House debates
Monday, 25 November 2019
Motions
Telecommunications
6:59 pm
Rick Wilson (O'Connor, Liberal Party) Share this | Hansard source
We have heard from many speakers this afternoon on the importance of regional connectivity and regional communications. I think we are all agreed that it is a critical issue. As a member representing a very large electorate, 860,000 square kilometres, I think I'm in a pretty good position to comment. I want to highlight some of the reasons it's such an important issue for regional people.
Firstly, the liveability of our communities: people who live in our regional and remote communities deserve to have access to the enjoyable things in life, just like everybody else. If they come home from work they need to have the capacity to be able to turn on the TV and watch a streaming service, whether it be Netflix, Stan or one of those sorts of services. So liveability is important.
There is business. There's a lot of business conducted in regional communities across my electorate, whether they be mining communities, farming communities or individual farmers. Some of these are quite large businesses, and they need to have the capacity to conduct their business over the internet.
And of course, possibly the most important issue about regional connectivity is the safety of our regional communities. We've seen bushfires, recently, where people need to be absolutely informed of the situation on the ground at a given time. Unfortunately, we have road accidents along the coast. Unfortunately, all too often, we have people washed into the water, and so we need to have that connectivity across our regional communities.

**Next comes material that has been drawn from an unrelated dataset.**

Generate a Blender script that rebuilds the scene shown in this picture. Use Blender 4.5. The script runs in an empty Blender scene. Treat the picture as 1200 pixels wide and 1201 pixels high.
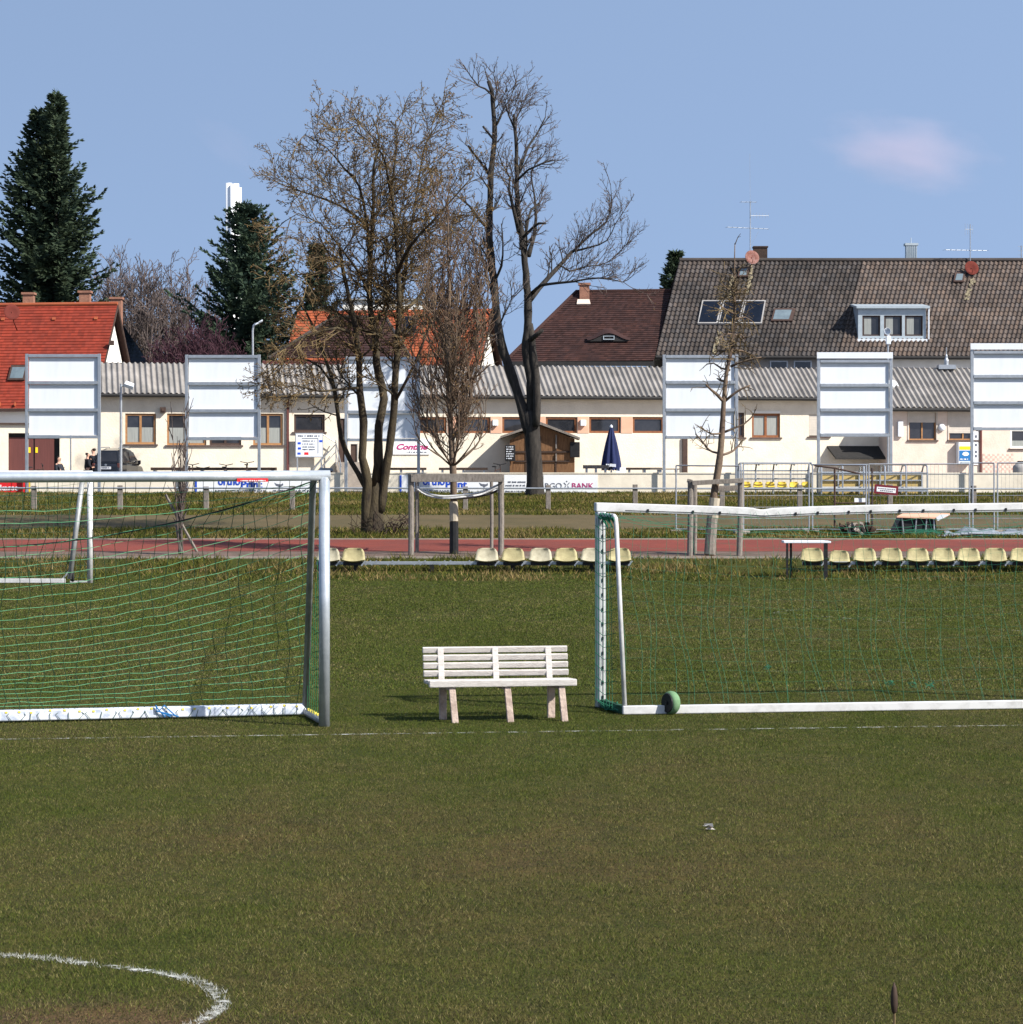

That connectivity is made up of two components. The first of those components is phones and mobile phone connectivity. I am very, very proud that my electorate of O'Connor has been the major beneficiary of the Mobile Black Spot Program. We had the member for Grey speaking a few moments ago. He said his electorate had received 30 mobile phone towers under our three current rounds. I can report that the seat of O'Connor has received 129 mobile phone black spot towers. While I'll claim all of the credit, the fact is that the previous Barnett Western Australian government co-funded with the Commonwealth government many of those towers, which gave Western Australia a big head start when we were applying for those mobile phone black spots. We are getting near the end of that program. We're down to the last few towers.
There's a couple where I'm very proud of the work that I've done to get them across the line. The mobile phone tower at Ocean Beach in Denmark, one of the premier holiday locations in Western Australia—we had 11 sites rejected by the Denmark shire before we could finally find a suitable site for that particular mobile phone tower. I know that the owners of the Ocean Beach caravan park, where I take my family every year, are over the moon that, finally, the up to 3,000 people that are in that caravan park at the peak of summer will have a mobile phone signal. So that's a great result.
The other tower that caused us a lot of angst and took some work to get across the line was the tower at Salmon Holes. Salmon Holes is a very popular fishing spot just around the coast from Albany. Unfortunately, in the last decade we've seen six people washed off the rocks there and lose their life. The coroner had recommended very strongly that better communications be put into that site. Once again, trying to find a suitable location that was compliant with the Department of Parks and Wildlife's national park, which surrounds that area, was fairly challenging. Thankfully AMSA, who owned a decommissioned lighthouse site on the coast, handed that over to DPAW. They have now made that old lighthouse available for us to mount a mobile phone tower. So we are finally going to get the connectivity off the south coast that we so badly need.
In the last 30 seconds, I want to talk about Sky Muster and Sky Muster Plus. The Sky Muster service is not a Rolls-Royce service—I'll be the first to agree with that. It's much better than the satellite service that we inherited when I was first elected in 2013. The Sky Muster Plus initiative is going to give families much more data and much more access to data to conduct those daily tasks like homework, business and so on, without impacting on their data usage.